Bis zu vier Wochen arbeitet Siege Kohler an einer Gitarre. Drei sind nun vollendet, eine vierte ist in Arbeit. Die Vorbereitungen — abmontieren der Saiten und Griffe sowie das Abschleifen — übernahmen die Enkel selber, ebenso den Abschluss, das mehrfache Streichen mit Klarlack.
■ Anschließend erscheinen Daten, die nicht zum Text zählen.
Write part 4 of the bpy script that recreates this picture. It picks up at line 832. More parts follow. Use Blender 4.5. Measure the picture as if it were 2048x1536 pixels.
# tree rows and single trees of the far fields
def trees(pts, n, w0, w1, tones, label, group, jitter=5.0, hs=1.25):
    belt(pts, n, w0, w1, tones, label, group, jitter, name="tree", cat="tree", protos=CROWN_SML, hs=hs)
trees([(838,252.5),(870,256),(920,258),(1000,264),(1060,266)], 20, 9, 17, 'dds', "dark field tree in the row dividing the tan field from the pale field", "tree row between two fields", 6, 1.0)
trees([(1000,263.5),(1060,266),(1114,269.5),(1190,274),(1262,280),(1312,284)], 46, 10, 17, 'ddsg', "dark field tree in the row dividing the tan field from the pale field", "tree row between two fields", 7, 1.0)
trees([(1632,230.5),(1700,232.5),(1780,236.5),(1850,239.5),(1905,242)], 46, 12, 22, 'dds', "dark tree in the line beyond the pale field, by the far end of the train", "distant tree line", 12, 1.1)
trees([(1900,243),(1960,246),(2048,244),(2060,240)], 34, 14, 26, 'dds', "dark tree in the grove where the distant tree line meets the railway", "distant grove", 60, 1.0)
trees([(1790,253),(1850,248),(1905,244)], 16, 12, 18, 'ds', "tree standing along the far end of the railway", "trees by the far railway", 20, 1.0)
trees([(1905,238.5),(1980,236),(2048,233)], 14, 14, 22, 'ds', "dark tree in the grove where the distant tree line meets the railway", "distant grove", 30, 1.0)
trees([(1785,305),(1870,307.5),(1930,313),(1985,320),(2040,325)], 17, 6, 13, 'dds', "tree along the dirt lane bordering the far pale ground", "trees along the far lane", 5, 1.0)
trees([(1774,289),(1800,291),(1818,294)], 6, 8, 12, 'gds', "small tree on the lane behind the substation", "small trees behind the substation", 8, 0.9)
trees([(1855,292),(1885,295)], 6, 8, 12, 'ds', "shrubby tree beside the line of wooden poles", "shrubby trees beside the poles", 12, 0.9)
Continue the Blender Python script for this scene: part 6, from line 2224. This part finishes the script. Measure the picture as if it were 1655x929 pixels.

Die künstlerische Konzeption und Umsetzung lag aber ganz in Händen der Oma. Mit Bleistiften vorgezeichnet, entführen die bunten, mit Metallic-Lack gemalten Motive in ferne Fantasie- und Tropenwelten. Allzu schwierig empfindet Siege Kohler die Arbeit an den Gitarren übrigens nicht — zumindest verglichen mit dem, was die Seniorin sonst malt. Seit über 30 Jahren beschäftigt sie sich mit der Seidenmalerei. „Das ist schon mehr als ein Hobby“, findet Sohn Michael. Und Siege sagt: „Je schwieriger, desto besser.“

Sie ist Mitglied im Malerkreis Großhabersdorf, einer Vereinigung Gleichgesinnter. „Da gibt es immer etwas zu tun. Schön, wenn man das im Alter alles noch machen kann“, freut sich die 85-Jährige, „das hilft über manches Wehwehchen hinweg.“ Sollte sie nachts einmal nicht schlafen können, hat Siege Kohler allerdings ein ganz anderes Rezept, die Stunden zu verbringen. „Sie schaut sich dann schon mal ein Dire-Straits-Konzert auf DVD an“, erzählt ihr Sohn, „aber komplett.“

„Dudel- und Schlagermusik“ sei halt nicht ihre Sache, „aber jeder soll es machen, wie es ihm gefällt“, so Siege Kohler. Sofern dann tagsüber bei all den Wünschen der Enkel noch Zeit übrig bleibt, widmet sie sich ihrem kleinen Gärtchen. Das wichtigste ist und bleibt allerdings die Familie. Söhne und Enkel bringen dank häufiger Besuche „eine unendliche Freude“ in das Leben der Künstlerin. Und wahrscheinlich würde sie für sie nicht nur Gitarren, sondern auch Klaviere bemalen. Wenn nicht gar ganze Konzerthäuser.